Quanto ao texto, não me confesso fã do tipo de humor empregue por Bruno Nogueira. Em primeiro lugar porque não vou em modas sociais de pseudo-intelectuais logo não sou anti-religioso. De seguida já vi bem melhor ser feito no país dentro da temática. Para findar, está aqui a prova escrita de que sem expressões faciais, o humor escrito deste tipo é, reafirmo, 0.
30 de novembro de 2009 às 21:57  
Anonymous Anónimo disse:
Esta engraçado, mas já vi melhor.

Humor mais ou menos fresco.

Stewie
30 de novembro de 2009 às 22:57  
Blogger Menaia disse:
"Em primeiro lugar porque não vou em modas sociais de pseudo-intelectuais logo não sou anti-religioso. De seguida já vi bem melhor ser feito no país dentro da temática. Para findar, está aqui a prova escrita de que sem expressões faciais, o humor escrito deste tipo é, reafirmo, 0."

Aqui vou ter que concordar EM PARTE com o Knuckles. Certamente que prefiro humor "não-escrito", humor onde as pessoas interagem físicamente, usando as expressões faciais que faz com que aquilo que digam tenha piada.

No entanto até achei um texto engraçado, muito embora eu seja agnóstico, mas é impossível não esboçar um sorriso (no mínimo) com: "Gosto muito de estar aqui. Eu estou em todo o lado, mas se fosse a escolher um lugar para assentar e constituir família era aqui - nas páginas da "Única". "; "Mas Deus não tem vassouras?"; "Então vou andando, porque deixei Lanzarote ao lume."

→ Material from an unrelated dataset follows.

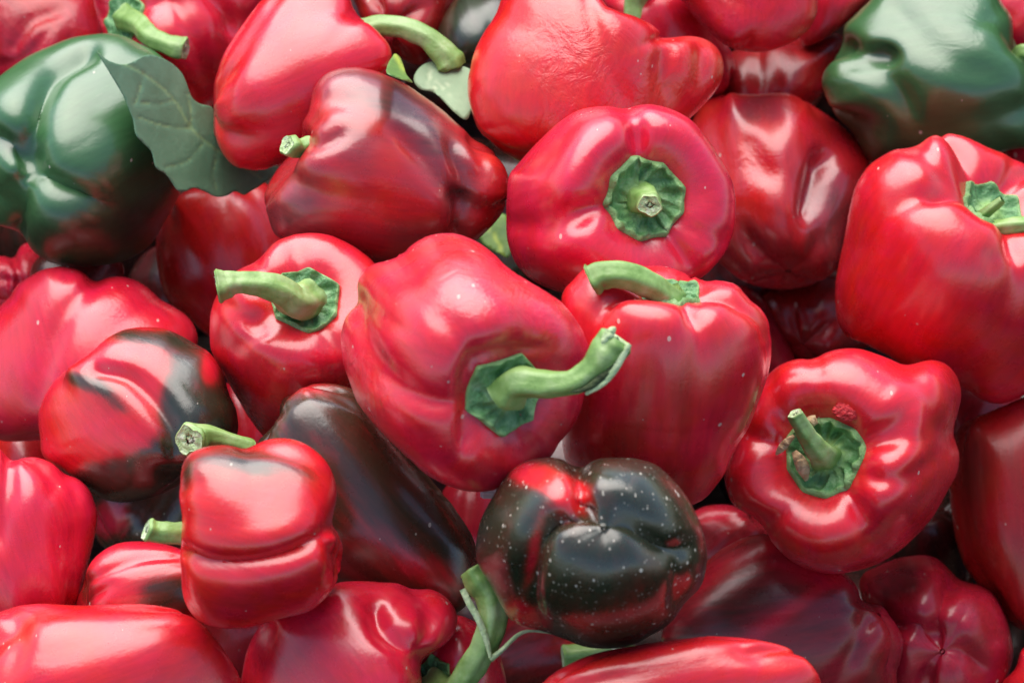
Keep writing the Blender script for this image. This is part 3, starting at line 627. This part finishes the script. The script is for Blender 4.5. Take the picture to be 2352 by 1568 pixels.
pepper('y', 'dark red four-lobed pepper with its blossom end up in the bottom right', [(1975,1351),(1985,1315),(2020,1298),(2069,1280),(2117,1275),(2155,1284),(2185,1310),(2211,1333),(2249,1344),(2279,1359),(2297,1385),(2312,1423),(2324,1468),(2327,1505),(2316,1550),(2290,1620),(2200,1680),(2080,1670),(2020,1600),(2010,1500),(1995,1430)], (-0.05, 0.08, -0.95), 'deep', d0=0.25, ref='right', cre=[60, 150, 240, 325], cbs=.08, cb=.05, db=.03,
       gro=[([(2146,1455),(2160,1410),(2175,1360),(2200,1325)], 20, 34), ([(2146,1455),(2090,1430),(2030,1430)], 20, 34), ([(2146,1455),(2200,1480),(2270,1540)], 20, 34), ([(2146,1455),(2130,1520),(2120,1600)], 20, 34)], dent=[(2250,1420,70,8),(2090,1370,60,8)], paint=[(2060,1330,80,50,0,.3)])
pepper('ss', 'dim red and black pepper wedged between the flecked dark pepper and the big calyx one', [(1570,1200),(1600,1170),(1640,1158),(1700,1165),(1760,1210),(1780,1270),(1720,1320),(1640,1330),(1590,1290)], (0.5, 0.4, 0.1), 'deep', d0=0.45, paint=[(1640,1185,60,22,0,-.4)])
pepper('x', 'long striped dark red pepper lying at the lower right', [(1520,1460),(1550,1380),(1605,1305),(1675,1250),(1760,1225),(1860,1260),(1945,1320),(1967,1344),(1985,1378),(2024,1389),(2050,1415),(2071,1453),(2074,1486),(2062,1540),(2050,1600),(1950,1650),(1800,1640),(1650,1600),(1540,1540)], (-0.8, -0.1, -0.2), 'deep', d0=0.48, cm=.03, cb=.08, asp=1.4,
       gro=[([(1900,1590),(1965,1490),(1990,1420),(1985,1375)], 18, 16)],
       paint=[(1900,1320,90,30,10,-.4),(1700,1290,140,18,-28,-.3),(1830,1390,150,16,-35,-.25),(1760,1440,150,24,-35,-.2),(2030,1440,60,60,0,-.25),(1650,1420,130,40,-30,.25)])
pepper('l', 'wide red pepper facing the camera with a calyx hung with dried petals', [(1769,853),(1795,835),(1836,823),(1866,825),(1900,808),(1937,800),(1975,801),(2012,812),(2050,827),(2084,838),(2110,827),(2144,825),(2177,838),(2200,868),(2209,902),(2204,940),(2192,988),(2200,1026),(2204,1048),(2196,1093),(2170,1138),(2140,1190),(2095,1239),(2050,1276),(2005,1299),(1937,1316),(1881,1312),(1832,1295),(1795,1269),(1769,1239),(1754,1209),(1727,1186),(1686,1160),(1664,1104),(1675,1055),(1695,1003),(1710,960),(1725,920),(1745,880)], (-0.1, 0, 1), pole=(1908, 1052), ref='right', cre=[10, 165, 305], dt=.50, wt=.42, p=.45, ct=.03, cts=.12, cm=0, cb=0, cw=.2, lump=.5,
       calyx=dict(r=116, pale=1, tips=9, spike=.07, mound=.50), gro=[([(2000,1000),(2080,960),(2100,880),(2084,838)], 20, 16), ([(2010,1100),(2080,1100),(2150,1060),(2192,990)], 22, 20), ([(1965,1165),(1990,1230),(2040,1275)], 13, 14), ([(1765,870),(1790,960),(1850,1000)], 22, 12), ([(2090,845),(2130,900),(2150,980),(2195,990)], 14, 16), ([(1800,1180),(1760,1200)], 14, 10)],
       dent=[(1935,905,60,8),(1890,1250,60,10)],
       stems=[dict(p=[(1884, 1038, 50, 28), (1858, 1005, 84, 23), (1838, 972, 110, 20), (1826, 950, 122, 19)], root=True, flare=1.25)])
pepper('c', 'round bright red pepper with its calyx straight at the camera', [(1169,405),(1186,379),(1231,330),(1288,278),(1336,251),(1393,244),(1430,250),(1456,242),(1498,240),(1543,251),(1580,270),(1600,288),(1630,326),(1656,368),(1679,409),(1689,450),(1689,506),(1679,562),(1652,600),(1608,640),(1540,670),(1440,690),(1340,685),(1240,655),(1190,612),(1167,560),(1160,520),(1164,460)], (0.2, -0.05, 0.95), pole=(1462, 458), ref='right', cre=[98, 190, 305], dt=.48, wt=.42, p=.45, ct=.05, cts=.16, cm=.0, cb=0, cw=.2, lump=.5, lift=.008,
       calyx=dict(r=116, pale=.75, tips=9, spike=.10, mound=.30), gro=[([(1442,250),(1462,290),(1466,350)], 14, 20), ([(1165,515),(1260,520),(1360,495)], 26, 22), ([(1690,560),(1620,545),(1570,515)], 24, 16)], wr=[(1620,330,90,.3)],
       stems=[dict(p=[(1484, 462, 40, 34), (1490, 464, 70, 28), (1494, 470, 105, 27)], root=True, flare=1.2, flat=1.0)])
pepper('b', 'upright red pepper with dusky streaks and a stem curled to the left over its rim', [(1289,1000),(1285,900),(1280,800),(1285,720),(1291,673),(1318,640),(1348,612),(1400,603),(1468,610),(1531,612),(1588,632),(1615,646),(1649,642),(1686,651),(1705,666),(1722,688),(1746,707),(1765,737),(1772,782),(1771,827),(1761,872),(1746,913),(1720,980),(1690,1029),(1664,1089),(1634,1130),(1600,1156),(1540,1165),(1440,1150),(1350,1110),(1300,1060)], (0.08, 0.88, 0.42), 'red', taper=.34, cre=[-50, 24, 80, 160, 240], dt=.36, wt=.50, ct=.07, cts=.16, cm=.025, cb=.04, cw=.2, asp=1.35, lift=.004, d0=.04,
       dent=[], calyx=dict(r=80, pale=.3, tips=7),
       paint=[(1480,900,26,120,8,.22),(1560,960,30,140,8,.25),(1420,1040,60,90,0,.3),(1500,1110,120,50,0,.2),(1660,860,26,120,8,.12),(1530,820,20,60,0,.15)],
       stems=[dict(p=[(1556, 712, -20, 36), (1530, 688, 30, 32), (1490, 655, 70, 30), (1430, 633, 95, 30), (1385, 632, 100, 31), (1360, 642, 98, 37)], root=True, flare=1.1)])
pepper('e', 'red pepper with a green stem hooking out to the left and a frilled calyx', [(482,760),(483,722),(492,690),(515,650),(544,622),(575,605),(600,588),(632,556),(675,539),(712,535),(750,538),(787,552),(825,574),(865,610),(900,680),(905,780),(880,870),(820,950),(750,1000),(680,1020),(615,1008),(577,968),(544,913),(517,865),(496,828),(484,800)], (0.1, 0.5, 0.8), pole=(700, 702), ref='right', cre=[100, 205, 300], dt=.36, wt=.48, p=.55, ct=.04, cts=.10, cb=0, cm=.01, lump=.5, taper=.25, asp=1.25, soft=.6,
       calyx=dict(r=86, pale=.7, tips=7, spike=.13, mound=.42), gro=[([(585,605),(610,640),(640,670)], 20, 16), ([(520,700),(560,730),(610,745)], 18, 14), ([(545,800),(580,770),(625,755)], 16, 14)], paint=[(760,790,70,14,-15,.08),(600,990,80,40,0,.25)],
       stems=[dict(p=[(676, 694, 50, 38), (640, 668, 82, 33), (585, 652, 104, 28), (540, 650, 116, 26), (515, 654, 120, 34), (502, 656, 120, 42)], root=True, flare=1.25)])
pepper('r2', 'pink-lit red pepper at the left edge between three larger ones', [(-60,1050),(-10,1010),(37,983),(90,970),(150,985),(190,1040),(150,1110),(60,1140),(-50,1120)], (-0.3, 0.6, -0.4))
pepper('q', 'broad red pepper at the left edge with a long shallow crease', [(-100,860),(-70,780),(-10,711),(19,685),(37,658),(60,640),(94,621),(131,613),(169,616),(195,627),(217,641),(240,637),(270,634),(304,640),(337,658),(367,685),(405,707),(435,730),(450,756),(454,790),(440,870),(380,960),(260,1010),(120,1010),(0,1012),(-80,960)], (-0.2, 0.75, -0.4), cre=[110, 190, 270, 350], ct=.03, cm=.02, cb=.06,
       gro=[([(217,642),(187,677),(150,722),(116,801),(96,860),(86,940)], 22, 20)], wr=[(270,700,60,.25)])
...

De resto não teve assim TANTA piada, creio se fosse adaptado a um sketch seria mais engraçado. x'D
1 de dezembro de 2009 às 14:30  
Anonymous Bernardo Soares disse:
Oh amigo do Sonic, sabes quem sou? Então anuncia-o aos 7 ventos! Vais ver como estás errado. És daqueles que pensa que uma pessoa tem de ter obrigatoriamente conta no blogger e comentar com ela (sou preguiçoso para fazer o login, mas se quiseres irás ver que aparece "Bernardo Soares" na mesma). E depois chamas triste, e puto, quando na realidade o único nesta conversa (armyofufs, eu e tu) que não atingiu a maioridade foste tu. Quanto ao estar na moda ser anti-religião... Portanto, o Saramago anda a aderir a modas? És um cromo, nem sabes o que dizes.
Se insistes tanto, eu faço o login no próximo comentário que colocar.